What is the value of x + y in the solution to the system of equations below?
x + 8y = 2
y = -0.25x
I just need the best explanation so i can do all my other problems cause im confused.
multiply the second equation by 4
4y=-x or x+4y=0
so now you have
x+8y=2
x+4y=0
subtract the second equation from the first.
4y=2
y=1/2 then solve for x
x+4y=0 or x=-2
With substitution:
x + 8(-.025x) = 2
x + -.2x = 2
.8x = 2
x = 2/.8 = 2.5
x + 8y = 2
y = -0.25x
Substitute.
x + 8(-0.25x) = 2
x - 2 = 2
x = 4
Wow: three answers.

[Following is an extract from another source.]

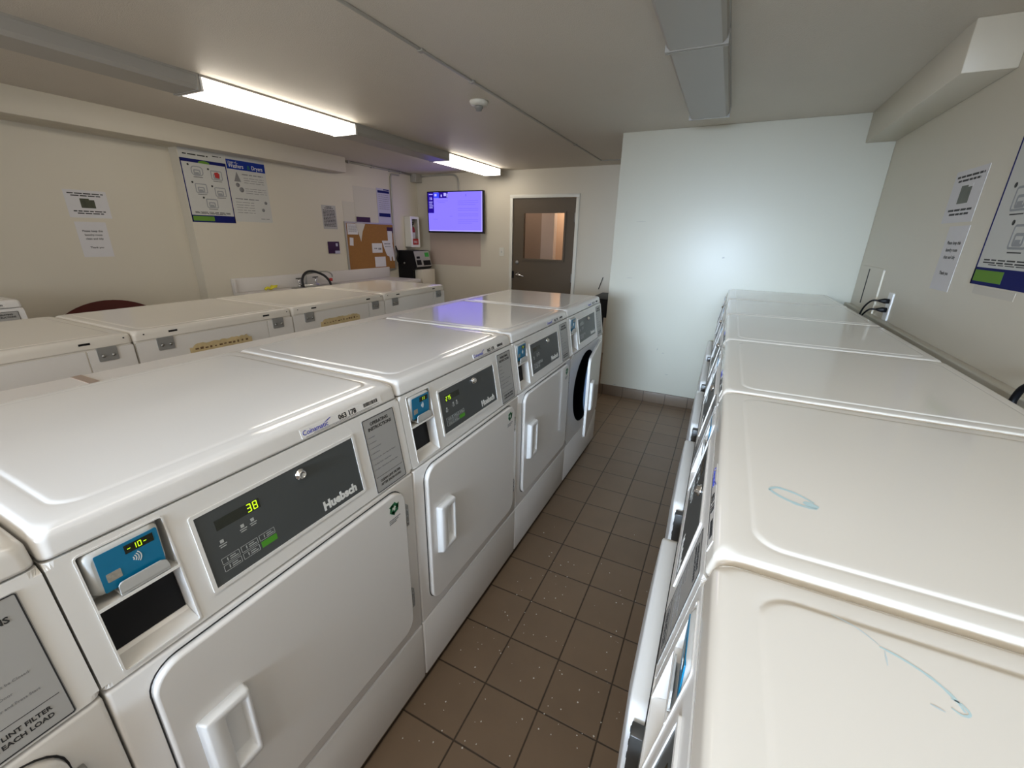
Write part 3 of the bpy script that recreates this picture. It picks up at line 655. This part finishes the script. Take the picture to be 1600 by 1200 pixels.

Edgard, recommend you do some checking of the answers, that checking will teach you some algebra.
Ms Sue, yours should read:
x-2x=2
x=-2
Dr M: you didn't multipy .25 correctly...
Thanks, Bobpursley. I goofed!
To find the value of x + y in the solution to the system of equations, we need to first solve the system. Here's how you can do it step by step:
1. Start with the two equations:
x + 8y = 2 (Equation 1)
y = -0.25x (Equation 2)
2. Since Equation 2 already expresses y in terms of x, we can substitute this expression into Equation 1. Replace y in Equation 1 with -0.25x:
x + 8(-0.25x) = 2
3. Simplify the equation by distributing 8 through -0.25x:
x - 2x = 2
4. Combine like terms on the left side of the equation:
-x = 2
5. To isolate x, multiply both sides of the equation by -1:
x = -2
6. Now that we have found the value of x, we can substitute it back into either equation to find the value of y. Let's use Equation 2:
y = -0.25(-2)
y = 0.5
7. So, the solution to the system of equations is x = -2 and y = 0.5.
8. Finally, to find the value of x + y, simply substitute the values we found into the expression:
(-2) + (0.5) = -1.5
Therefore, the value of x + y in the solution to the system of equations is -1.5.